Letter CXXXIX is the only extended letter from Leo to Juvenal of Jerusalem in the corpus — a pastoral and Christological document written eight months after Juvenal’s restoration to his see. Its occasion is a letter from Juvenal requesting guidance for dealing with the continuing Eutychian resistance among the Palestinian monks and people. Leo’s response is structured in four movements: a candid but pastoral correction of Juvenal’s past conduct, a remarkable meditation on the holy places as witnesses to the Incarnation, a demonstration from the cross of the truth of Christ’s human birth, and a charge to instruct the wavering from Scripture and the apostolic Fathers — with Leo’s Tome named alongside the faith of the Fathers as the sufficient standard.

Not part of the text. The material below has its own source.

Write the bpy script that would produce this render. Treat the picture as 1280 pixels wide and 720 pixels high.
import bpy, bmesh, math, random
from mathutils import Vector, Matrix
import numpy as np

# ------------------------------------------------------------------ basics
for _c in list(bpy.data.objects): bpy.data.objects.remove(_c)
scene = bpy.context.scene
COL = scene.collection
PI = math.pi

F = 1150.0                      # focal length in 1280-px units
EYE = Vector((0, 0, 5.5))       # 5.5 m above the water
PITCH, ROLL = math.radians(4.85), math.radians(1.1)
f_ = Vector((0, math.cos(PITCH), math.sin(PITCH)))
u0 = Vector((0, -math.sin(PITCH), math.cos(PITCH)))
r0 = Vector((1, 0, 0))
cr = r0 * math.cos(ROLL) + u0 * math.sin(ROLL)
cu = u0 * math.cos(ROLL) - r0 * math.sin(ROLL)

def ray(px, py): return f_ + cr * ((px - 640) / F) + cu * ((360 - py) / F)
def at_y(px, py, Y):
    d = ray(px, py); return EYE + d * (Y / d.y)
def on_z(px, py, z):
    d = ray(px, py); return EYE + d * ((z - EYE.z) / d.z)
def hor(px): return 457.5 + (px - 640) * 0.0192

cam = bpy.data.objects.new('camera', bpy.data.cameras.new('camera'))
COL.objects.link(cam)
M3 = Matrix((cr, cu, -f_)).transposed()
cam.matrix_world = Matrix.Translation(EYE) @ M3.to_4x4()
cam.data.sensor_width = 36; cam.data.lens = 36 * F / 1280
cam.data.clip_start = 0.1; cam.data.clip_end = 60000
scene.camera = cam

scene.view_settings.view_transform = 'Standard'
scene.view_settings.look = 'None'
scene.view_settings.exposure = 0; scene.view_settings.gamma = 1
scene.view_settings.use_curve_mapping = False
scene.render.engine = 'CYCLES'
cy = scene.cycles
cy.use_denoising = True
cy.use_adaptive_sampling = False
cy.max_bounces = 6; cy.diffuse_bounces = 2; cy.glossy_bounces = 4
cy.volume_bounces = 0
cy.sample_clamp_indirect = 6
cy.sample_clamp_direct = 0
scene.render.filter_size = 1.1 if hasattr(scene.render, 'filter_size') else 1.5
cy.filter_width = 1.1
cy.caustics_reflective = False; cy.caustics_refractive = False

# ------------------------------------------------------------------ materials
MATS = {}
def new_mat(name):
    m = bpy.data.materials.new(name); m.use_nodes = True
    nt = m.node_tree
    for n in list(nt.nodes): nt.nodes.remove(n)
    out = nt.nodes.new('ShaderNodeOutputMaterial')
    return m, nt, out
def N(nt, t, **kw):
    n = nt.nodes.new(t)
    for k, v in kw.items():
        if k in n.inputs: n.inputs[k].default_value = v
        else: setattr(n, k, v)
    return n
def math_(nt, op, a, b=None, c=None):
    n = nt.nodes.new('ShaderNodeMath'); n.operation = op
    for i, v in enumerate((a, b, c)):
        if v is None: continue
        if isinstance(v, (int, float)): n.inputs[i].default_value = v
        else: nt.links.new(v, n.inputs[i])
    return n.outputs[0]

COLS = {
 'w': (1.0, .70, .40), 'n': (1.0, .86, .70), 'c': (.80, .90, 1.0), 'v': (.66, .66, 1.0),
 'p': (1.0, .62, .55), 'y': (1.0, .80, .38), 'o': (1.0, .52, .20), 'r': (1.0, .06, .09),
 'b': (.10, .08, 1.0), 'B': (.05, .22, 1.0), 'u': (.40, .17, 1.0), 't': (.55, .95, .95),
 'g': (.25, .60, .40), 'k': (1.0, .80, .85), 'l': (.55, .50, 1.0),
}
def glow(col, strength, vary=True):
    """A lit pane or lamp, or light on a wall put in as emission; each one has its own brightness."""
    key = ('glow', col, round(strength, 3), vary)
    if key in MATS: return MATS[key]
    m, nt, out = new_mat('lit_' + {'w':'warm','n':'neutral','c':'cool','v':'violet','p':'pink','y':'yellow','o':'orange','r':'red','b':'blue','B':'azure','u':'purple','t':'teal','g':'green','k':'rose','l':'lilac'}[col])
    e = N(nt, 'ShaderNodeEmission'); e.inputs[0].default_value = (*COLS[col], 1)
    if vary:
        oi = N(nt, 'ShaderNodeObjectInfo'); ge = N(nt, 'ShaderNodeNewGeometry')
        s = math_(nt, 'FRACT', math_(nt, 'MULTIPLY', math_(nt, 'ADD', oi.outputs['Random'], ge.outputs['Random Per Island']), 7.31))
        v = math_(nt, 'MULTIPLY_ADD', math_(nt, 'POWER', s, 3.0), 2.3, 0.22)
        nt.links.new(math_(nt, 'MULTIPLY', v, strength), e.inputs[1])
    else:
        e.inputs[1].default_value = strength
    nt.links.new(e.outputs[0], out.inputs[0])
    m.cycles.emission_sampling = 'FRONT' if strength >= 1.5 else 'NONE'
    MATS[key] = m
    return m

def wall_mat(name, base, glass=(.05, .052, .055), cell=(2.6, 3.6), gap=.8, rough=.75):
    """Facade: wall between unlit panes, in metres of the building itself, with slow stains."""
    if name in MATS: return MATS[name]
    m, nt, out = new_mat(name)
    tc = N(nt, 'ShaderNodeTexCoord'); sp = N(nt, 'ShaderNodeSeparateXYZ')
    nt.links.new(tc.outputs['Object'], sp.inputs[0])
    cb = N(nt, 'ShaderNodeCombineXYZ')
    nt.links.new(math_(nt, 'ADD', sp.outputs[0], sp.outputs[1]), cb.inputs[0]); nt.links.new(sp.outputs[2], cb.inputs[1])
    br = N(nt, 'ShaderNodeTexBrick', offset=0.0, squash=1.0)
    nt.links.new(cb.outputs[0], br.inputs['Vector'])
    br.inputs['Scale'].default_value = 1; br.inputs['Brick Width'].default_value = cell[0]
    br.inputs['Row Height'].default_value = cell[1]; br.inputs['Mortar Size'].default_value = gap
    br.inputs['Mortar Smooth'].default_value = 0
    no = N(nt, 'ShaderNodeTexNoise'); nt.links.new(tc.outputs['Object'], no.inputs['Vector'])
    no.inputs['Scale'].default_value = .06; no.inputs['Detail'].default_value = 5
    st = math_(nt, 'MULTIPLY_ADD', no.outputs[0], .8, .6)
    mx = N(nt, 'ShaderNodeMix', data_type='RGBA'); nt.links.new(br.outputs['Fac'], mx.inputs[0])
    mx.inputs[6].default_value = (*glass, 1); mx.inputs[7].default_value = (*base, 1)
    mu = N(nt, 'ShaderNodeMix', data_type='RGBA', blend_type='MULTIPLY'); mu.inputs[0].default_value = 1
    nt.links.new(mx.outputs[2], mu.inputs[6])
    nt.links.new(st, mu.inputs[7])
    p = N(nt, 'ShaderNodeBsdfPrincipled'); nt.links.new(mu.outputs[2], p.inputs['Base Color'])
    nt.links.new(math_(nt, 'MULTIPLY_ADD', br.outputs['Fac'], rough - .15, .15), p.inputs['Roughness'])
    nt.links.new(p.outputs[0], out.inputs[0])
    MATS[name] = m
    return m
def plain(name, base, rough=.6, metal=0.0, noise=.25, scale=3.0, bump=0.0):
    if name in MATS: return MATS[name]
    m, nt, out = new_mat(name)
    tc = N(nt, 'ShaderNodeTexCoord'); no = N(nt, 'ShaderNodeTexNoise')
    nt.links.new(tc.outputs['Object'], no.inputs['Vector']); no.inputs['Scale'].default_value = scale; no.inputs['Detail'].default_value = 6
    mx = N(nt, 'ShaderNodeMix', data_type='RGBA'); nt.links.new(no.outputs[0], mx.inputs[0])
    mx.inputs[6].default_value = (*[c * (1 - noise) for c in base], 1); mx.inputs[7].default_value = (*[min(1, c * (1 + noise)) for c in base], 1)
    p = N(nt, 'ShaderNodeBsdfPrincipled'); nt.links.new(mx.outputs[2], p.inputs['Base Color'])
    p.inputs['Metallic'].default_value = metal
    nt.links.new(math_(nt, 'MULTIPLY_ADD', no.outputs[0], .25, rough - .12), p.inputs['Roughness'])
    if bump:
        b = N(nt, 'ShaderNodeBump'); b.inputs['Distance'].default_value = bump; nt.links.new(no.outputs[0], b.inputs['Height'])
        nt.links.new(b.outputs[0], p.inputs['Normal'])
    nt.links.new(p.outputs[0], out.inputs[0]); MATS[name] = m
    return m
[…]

Chapter I’s opening deserves careful attention. Leo is glad Juvenal has returned, but he names the problem without softening it: Juvenal himself had been the material of his own adversities by losing his constancy of resistance to heretics. This is not a minor pastoral observation — it identifies precisely what Juvenal had done at the Latrocinium as a denial of Christ according to the flesh, and it notes the practical consequence: the Eutychians now reckon that Juvenal cannot dare to rebuke those whose error he had confessed to approve. Leo is pointing out that Juvenal’s credibility as a defender of the faith is damaged by his own history, and that recovering it requires the kind of wholehearted defense that Jerusalem’s holy places demand of any bishop who presides over them.

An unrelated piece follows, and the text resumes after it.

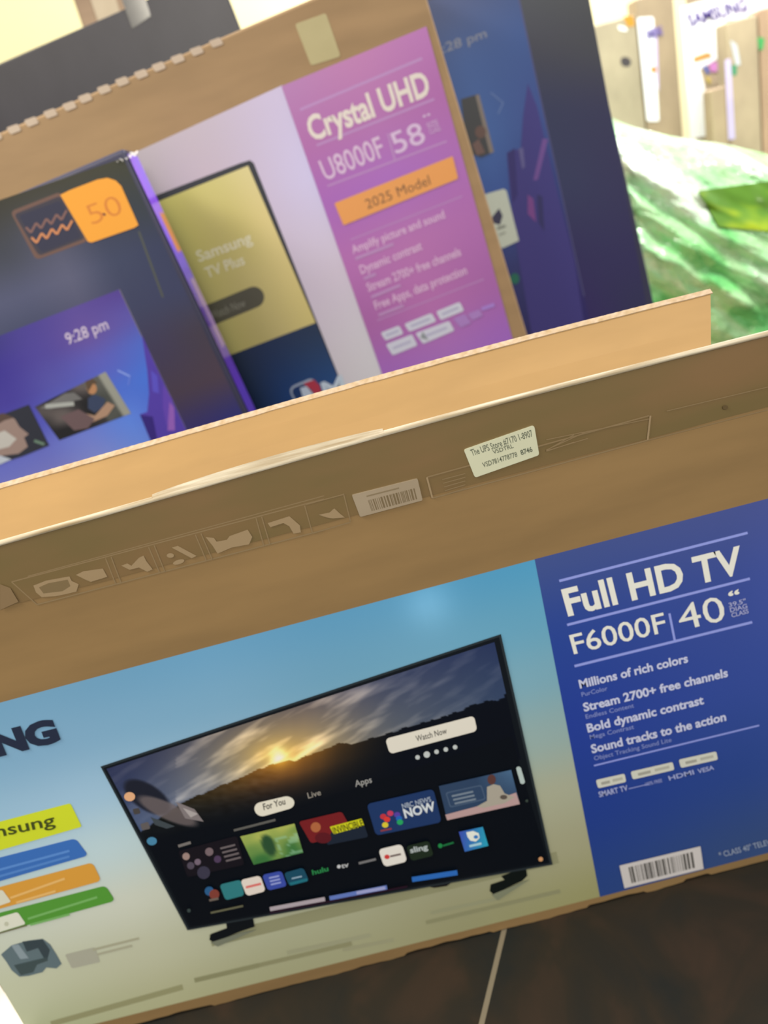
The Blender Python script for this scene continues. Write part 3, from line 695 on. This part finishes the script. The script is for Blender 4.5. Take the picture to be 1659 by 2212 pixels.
b_.line((254, 800), (281, 813), 3, (150, 166, 226)); b_.line((281, 813), (277, 832), 3, (110, 130, 214))
b_.text('9:28 pm', (147, 745), (236, 710), (138, 722), (212, 190, 206), .01)
TH = [(75, 879), (228, 803), (283, 893), (128, 951)]
def thf(u, v, x, y):
    c = lerp((40, 38, 40), (104, 92, 88), max(0, min(1, 1.2*noise.noise(Vector((u*2.2, v*2, 4)))+.45-v*.4)))
    if u > .9: c = (158, 152, 138)
    elif u > .7: c = lerp(c, (110, 112, 100), .5)
    return c
b_.grid(TH, 24, 14, thf)
b_.poly([(86, 882), (140, 850), (160, 848), (178, 862), (150, 868), (110, 884)], (118, 112, 108))
b_.disc((198, 839), 11, (188, 132, 92), 13, rot=-.3); b_.poly([(184, 824), (200, 817), (212, 828), (200, 830), (190, 848)], (96, 76, 60))
b_.poly([(190, 860), (205, 852), (228, 862), (222, 880), (205, 892), (190, 882)], (62, 70, 94)); b_.poly([(172, 890), (205, 898), (232, 868), (248, 876), (232, 898), (200, 912), (180, 908)], (178, 138, 112)); b_.poly([(130, 900), (170, 884), (205, 905), (190, 925), (160, 930)], (112, 88, 88))
b_.line((98, 878), (160, 872), 9, (176, 172, 162))
b_.poly([(-100, 935), (62, 874), (106, 962), (50, 985), (-60, 1020)], (52, 52, 60))
b_.poly([(-60, 925), (10, 895), (32, 905), (42, 922), (62, 938), (52, 945), (60, 965), (40, 980), (0, 985), (-60, 1000)], (158, 130, 118)); b_.poly([(-60, 915), (6, 892), (30, 902), (10, 908), (-20, 925)], (92, 72, 64)); b_.poly([(-30, 945), (10, 930), (36, 948), (20, 965), (-20, 975)], (196, 184, 172)); b_.line((74, 952), (96, 960), 6, (110, 130, 110))
b_.poly([(-60, 990), (0, 984), (25, 992), (0, 1003), (-60, 1015)], (190, 190, 196))
b_.build('menu_picture', PRINT, wr, 'violet blue printed menu screen with two film thumbnails')
# purple print on the narrow right side of carton B
c, d = math.cos(TILT), math.sin(TILT)
sx = -.170*YL+.0005; v, f, cc = [], [], []
NT, NDp = 90, 12
def sidef(k, w_):
    # k = 0 top .. 1 bottom, w_ = 0 front .. 1 rear
    if k < .16: col = (150, 90, 255)
    elif k < .34: col = lerp((150, 90, 255), (92, 58, 180), (k-.16)/.18)
    elif k < .5: col = lerp((92, 58, 180), (88, 62, 122), (k-.34)/.16)
    elif k < .75: col = lerp((88, 62, 122), (96, 56, 160), (k-.5)/.25)
    else: col = (92, 62, 158)
    if w_ > .45:
        if k < .12: col = lerp(col, (140, 100, 190), .6)
        elif .17 < k < .3: col = (212, 130, 72)
        elif .38 < k < .62: col = (150, 124, 148)
    return col
t1 = .1105*YL-.008; t0 = t1-.46
for i in range(NT+1):
    for j in range(NDp+1):
        tt = t1+(t0-t1)*i/NT; yy = YL+.002+(.075-.006)*j/NDp
        v.append((sx*c-tt*d, yy, CAMZ+sx*d+tt*c)); cc.append(alb(sidef(i/NT, j/NDp), (1.15, 1.15, .75)))
for i in range(NT):
    for j in range(NDp): a_ = i*(NDp+1)+j; f.append((a_, a_+NDp+1, a_+NDp+2, a_+1))
sg = vcol('glossy_side_print', .2, .35)
mesh_obj('side_print', v, f, sg, navL, cols=cc, label='violet print on the narrow side')
# crumpled clear film on its top right corner
FILM, nt, b = new_mat('clear_film', .08, .6); b.inputs['Base Color'].default_value = (.9, .9, .95, 1); b.inputs['Alpha'].default_value = .4
v, f = [], []
for i in range(15):
    for j in range(7):
        p = at(248+i*3.2, 350-j*2.0-i*1.0, YL-.002)
        v.append((p.x, YL-.003+.02*j/6+.004*noise.noise(Vector((i*.9, j*.9, 1))), p.z+.004*noise.noise(Vector((i*.7, j*.8, 6)))))
for i in range(14):
    for j in range(6): a_ = i*7+j; f.append((a_, a_+7, a_+8, a_+1))
mesh_obj('film_scrap', v, f, FILM, navL, label='crumpled clear film on the corner', smooth=True)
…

The meditation on the holy places in Chapter II is one of the most beautiful passages in the entire Leo corpus. Leo’s argument is theologically precise: the physical locations of the Gospel events are themselves doctrinal witnesses. The cross, the tomb, the Mount of Olives — these do not merely commemorate what happened; they testify to what it means. A bishop who presides at Bethlehem and the tomb cannot in good conscience affirm that Christ did not have true human flesh, because the places themselves speak against that claim. The holy places are, in Leo’s formulation, the teacher: “What does the intellect labor over, where sight itself is the teacher?”

Chapter IV’s naming of the doctrinal standard is the letter’s most significant ecclesiological statement. Leo lists in order: the faith of the Fathers; his own writings to Flavian; the confirmation of the universal synod. The synod’s confirmation is “added” — not primary. The Tome precedes and grounds the conciliar confirmation, which then extends its authority universally. This is precisely the sequence Leo had described to Theodoret in Letter CXX and to Marcian in Letter CX: the Apostolic See defines; the world receives. Juvenal is being given this standard as the instrument of his pastoral work with the wavering.